WHAT THIS TASK INVOLVES: Write out all entries word for word.

GIVEN INFORMATION:

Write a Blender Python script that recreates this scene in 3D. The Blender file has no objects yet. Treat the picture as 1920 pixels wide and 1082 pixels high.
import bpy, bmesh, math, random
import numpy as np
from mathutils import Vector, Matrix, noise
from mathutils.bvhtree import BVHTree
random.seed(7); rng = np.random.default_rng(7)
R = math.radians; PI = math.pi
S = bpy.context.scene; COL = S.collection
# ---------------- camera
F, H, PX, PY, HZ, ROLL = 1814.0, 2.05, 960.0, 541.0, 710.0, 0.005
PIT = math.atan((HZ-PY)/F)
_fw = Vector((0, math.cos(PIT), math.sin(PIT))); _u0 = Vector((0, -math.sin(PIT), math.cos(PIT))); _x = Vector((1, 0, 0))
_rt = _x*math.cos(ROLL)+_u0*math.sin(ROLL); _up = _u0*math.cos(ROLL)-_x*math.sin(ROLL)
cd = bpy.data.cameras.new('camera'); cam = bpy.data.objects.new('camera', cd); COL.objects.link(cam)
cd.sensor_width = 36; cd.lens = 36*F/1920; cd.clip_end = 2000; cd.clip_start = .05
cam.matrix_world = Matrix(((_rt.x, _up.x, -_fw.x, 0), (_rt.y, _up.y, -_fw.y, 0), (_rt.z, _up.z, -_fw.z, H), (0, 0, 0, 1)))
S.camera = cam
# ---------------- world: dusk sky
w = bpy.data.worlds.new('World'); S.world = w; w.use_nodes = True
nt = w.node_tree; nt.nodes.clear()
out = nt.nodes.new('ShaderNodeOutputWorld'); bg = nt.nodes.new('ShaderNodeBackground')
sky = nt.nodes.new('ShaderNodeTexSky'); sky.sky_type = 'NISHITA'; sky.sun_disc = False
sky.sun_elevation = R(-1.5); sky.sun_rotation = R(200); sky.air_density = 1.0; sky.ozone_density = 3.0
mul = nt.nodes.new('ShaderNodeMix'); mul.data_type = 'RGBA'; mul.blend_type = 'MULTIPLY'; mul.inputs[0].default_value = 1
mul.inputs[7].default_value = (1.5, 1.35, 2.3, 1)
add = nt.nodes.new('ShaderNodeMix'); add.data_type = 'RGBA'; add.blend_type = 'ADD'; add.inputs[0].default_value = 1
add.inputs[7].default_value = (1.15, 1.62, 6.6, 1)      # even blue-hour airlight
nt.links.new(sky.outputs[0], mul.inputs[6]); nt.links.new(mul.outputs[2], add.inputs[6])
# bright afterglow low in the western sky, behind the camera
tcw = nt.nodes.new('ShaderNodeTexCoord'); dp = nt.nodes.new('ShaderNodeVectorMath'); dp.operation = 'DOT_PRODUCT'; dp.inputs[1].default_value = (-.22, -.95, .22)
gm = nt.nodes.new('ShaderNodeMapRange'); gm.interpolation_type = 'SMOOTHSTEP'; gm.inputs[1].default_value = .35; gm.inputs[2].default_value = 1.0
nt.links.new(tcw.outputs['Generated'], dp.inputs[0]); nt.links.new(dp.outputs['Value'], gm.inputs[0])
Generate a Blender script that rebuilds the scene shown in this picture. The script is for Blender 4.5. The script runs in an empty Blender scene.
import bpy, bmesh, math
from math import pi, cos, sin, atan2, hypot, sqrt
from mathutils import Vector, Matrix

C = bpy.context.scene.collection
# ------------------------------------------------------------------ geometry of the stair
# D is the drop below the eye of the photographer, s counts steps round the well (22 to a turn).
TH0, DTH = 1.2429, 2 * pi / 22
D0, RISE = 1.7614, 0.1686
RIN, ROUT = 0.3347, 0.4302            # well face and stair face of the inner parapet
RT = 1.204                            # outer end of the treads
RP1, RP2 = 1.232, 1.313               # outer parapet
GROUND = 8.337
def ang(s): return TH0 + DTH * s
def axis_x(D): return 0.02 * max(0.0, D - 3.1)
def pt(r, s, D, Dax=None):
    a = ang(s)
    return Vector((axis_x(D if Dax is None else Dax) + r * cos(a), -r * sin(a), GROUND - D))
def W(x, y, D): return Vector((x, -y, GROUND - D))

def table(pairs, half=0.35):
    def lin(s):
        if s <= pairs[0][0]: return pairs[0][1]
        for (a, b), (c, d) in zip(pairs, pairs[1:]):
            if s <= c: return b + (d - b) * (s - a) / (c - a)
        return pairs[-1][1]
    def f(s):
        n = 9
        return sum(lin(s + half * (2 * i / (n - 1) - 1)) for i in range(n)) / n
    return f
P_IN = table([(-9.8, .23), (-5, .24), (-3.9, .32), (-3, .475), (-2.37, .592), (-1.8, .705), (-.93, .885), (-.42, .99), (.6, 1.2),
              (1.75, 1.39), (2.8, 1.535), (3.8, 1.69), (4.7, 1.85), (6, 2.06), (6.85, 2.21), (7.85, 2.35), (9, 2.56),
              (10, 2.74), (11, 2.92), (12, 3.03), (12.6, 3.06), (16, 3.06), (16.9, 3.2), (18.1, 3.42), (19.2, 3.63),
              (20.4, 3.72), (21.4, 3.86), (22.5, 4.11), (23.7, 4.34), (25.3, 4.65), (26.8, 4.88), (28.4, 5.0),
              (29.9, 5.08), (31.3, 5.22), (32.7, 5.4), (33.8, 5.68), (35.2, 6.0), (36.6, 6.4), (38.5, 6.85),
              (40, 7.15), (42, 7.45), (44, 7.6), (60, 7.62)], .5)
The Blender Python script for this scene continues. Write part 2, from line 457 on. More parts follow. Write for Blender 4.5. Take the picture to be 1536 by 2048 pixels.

THE RESPONSE:
Write a Blender Python script that recreates this scene in 3D. The Blender file has no objects yet. Treat the picture as 1920 pixels wide and 1082 pixels high.
import bpy, bmesh, math, random
import numpy as np
from mathutils import Vector, Matrix, noise
from mathutils.bvhtree import BVHTree
random.seed(7); rng = np.random.default_rng(7)
R = math.radians; PI = math.pi
S = bpy.context.scene; COL = S.collection
# ---------------- camera
F, H, PX, PY, HZ, ROLL = 1814.0, 2.05, 960.0, 541.0, 710.0, 0.005
PIT = math.atan((HZ-PY)/F)
_fw = Vector((0, math.cos(PIT), math.sin(PIT))); _u0 = Vector((0, -math.sin(PIT), math.cos(PIT))); _x = Vector((1, 0, 0))
_rt = _x*math.cos(ROLL)+_u0*math.sin(ROLL); _up = _u0*math.cos(ROLL)-_x*math.sin(ROLL)
cd = bpy.data.cameras.new('camera'); cam = bpy.data.objects.new('camera', cd); COL.objects.link(cam)
cd.sensor_width = 36; cd.lens = 36*F/1920; cd.clip_end = 2000; cd.clip_start = .05
cam.matrix_world = Matrix(((_rt.x, _up.x, -_fw.x, 0), (_rt.y, _up.y, -_fw.y, 0), (_rt.z, _up.z, -_fw.z, H), (0, 0, 0, 1)))
S.camera = cam
# ---------------- world: dusk sky
w = bpy.data.worlds.new('World'); S.world = w; w.use_nodes = True
nt = w.node_tree; nt.nodes.clear()
out = nt.nodes.new('ShaderNodeOutputWorld'); bg = nt.nodes.new('ShaderNodeBackground')
sky = nt.nodes.new('ShaderNodeTexSky'); sky.sky_type = 'NISHITA'; sky.sun_disc = False
sky.sun_elevation = R(-1.5); sky.sun_rotation = R(200); sky.air_density = 1.0; sky.ozone_density = 3.0
mul = nt.nodes.new('ShaderNodeMix'); mul.data_type = 'RGBA'; mul.blend_type = 'MULTIPLY'; mul.inputs[0].default_value = 1
mul.inputs[7].default_value = (1.5, 1.35, 2.3, 1)
add = nt.nodes.new('ShaderNodeMix'); add.data_type = 'RGBA'; add.blend_type = 'ADD'; add.inputs[0].default_value = 1
add.inputs[7].default_value = (1.15, 1.62, 6.6, 1)      # even blue-hour airlight
nt.links.new(sky.outputs[0], mul.inputs[6]); nt.links.new(mul.outputs[2], add.inputs[6])
# bright afterglow low in the western sky, behind the camera
tcw = nt.nodes.new('ShaderNodeTexCoord'); dp = nt.nodes.new('ShaderNodeVectorMath'); dp.operation = 'DOT_PRODUCT'; dp.inputs[1].default_value = (-.22, -.95, .22)
gm = nt.nodes.new('ShaderNodeMapRange'); gm.interpolation_type = 'SMOOTHSTEP'; gm.inputs[1].default_value = .35; gm.inputs[2].default_value = 1.0
nt.links.new(tcw.outputs['Generated'], dp.inputs[0]); nt.links.new(dp.outputs['Value'], gm.inputs[0])
Generate a Blender script that rebuilds the scene shown in this picture. The script is for Blender 4.5. The script runs in an empty Blender scene.
import bpy, bmesh, math
from math import pi, cos, sin, atan2, hypot, sqrt
from mathutils import Vector, Matrix

C = bpy.context.scene.collection
# ------------------------------------------------------------------ geometry of the stair
# D is the drop below the eye of the photographer, s counts steps round the well (22 to a turn).
TH0, DTH = 1.2429, 2 * pi / 22
D0, RISE = 1.7614, 0.1686
RIN, ROUT = 0.3347, 0.4302            # well face and stair face of the inner parapet
RT = 1.204                            # outer end of the treads
RP1, RP2 = 1.232, 1.313               # outer parapet
GROUND = 8.337
def ang(s): return TH0 + DTH * s
def axis_x(D): return 0.02 * max(0.0, D - 3.1)
def pt(r, s, D, Dax=None):
    a = ang(s)
    return Vector((axis_x(D if Dax is None else Dax) + r * cos(a), -r * sin(a), GROUND - D))
def W(x, y, D): return Vector((x, -y, GROUND - D))

def table(pairs, half=0.35):
    def lin(s):
        if s <= pairs[0][0]: return pairs[0][1]
        for (a, b), (c, d) in zip(pairs, pairs[1:]):
            if s <= c: return b + (d - b) * (s - a) / (c - a)
        return pairs[-1][1]
    def f(s):
        n = 9
        return sum(lin(s + half * (2 * i / (n - 1) - 1)) for i in range(n)) / n
    return f
P_IN = table([(-9.8, .23), (-5, .24), (-3.9, .32), (-3, .475), (-2.37, .592), (-1.8, .705), (-.93, .885), (-.42, .99), (.6, 1.2),
              (1.75, 1.39), (2.8, 1.535), (3.8, 1.69), (4.7, 1.85), (6, 2.06), (6.85, 2.21), (7.85, 2.35), (9, 2.56),
              (10, 2.74), (11, 2.92), (12, 3.03), (12.6, 3.06), (16, 3.06), (16.9, 3.2), (18.1, 3.42), (19.2, 3.63),
              (20.4, 3.72), (21.4, 3.86), (22.5, 4.11), (23.7, 4.34), (25.3, 4.65), (26.8, 4.88), (28.4, 5.0),
              (29.9, 5.08), (31.3, 5.22), (32.7, 5.4), (33.8, 5.68), (35.2, 6.0), (36.6, 6.4), (38.5, 6.85),
              (40, 7.15), (42, 7.45), (44, 7.6), (60, 7.62)], .5)
The Blender Python script for this scene continues. Write part 2, from line 457 on. More parts follow. Write for Blender 4.5. Take the picture to be 1536 by 2048 pixels.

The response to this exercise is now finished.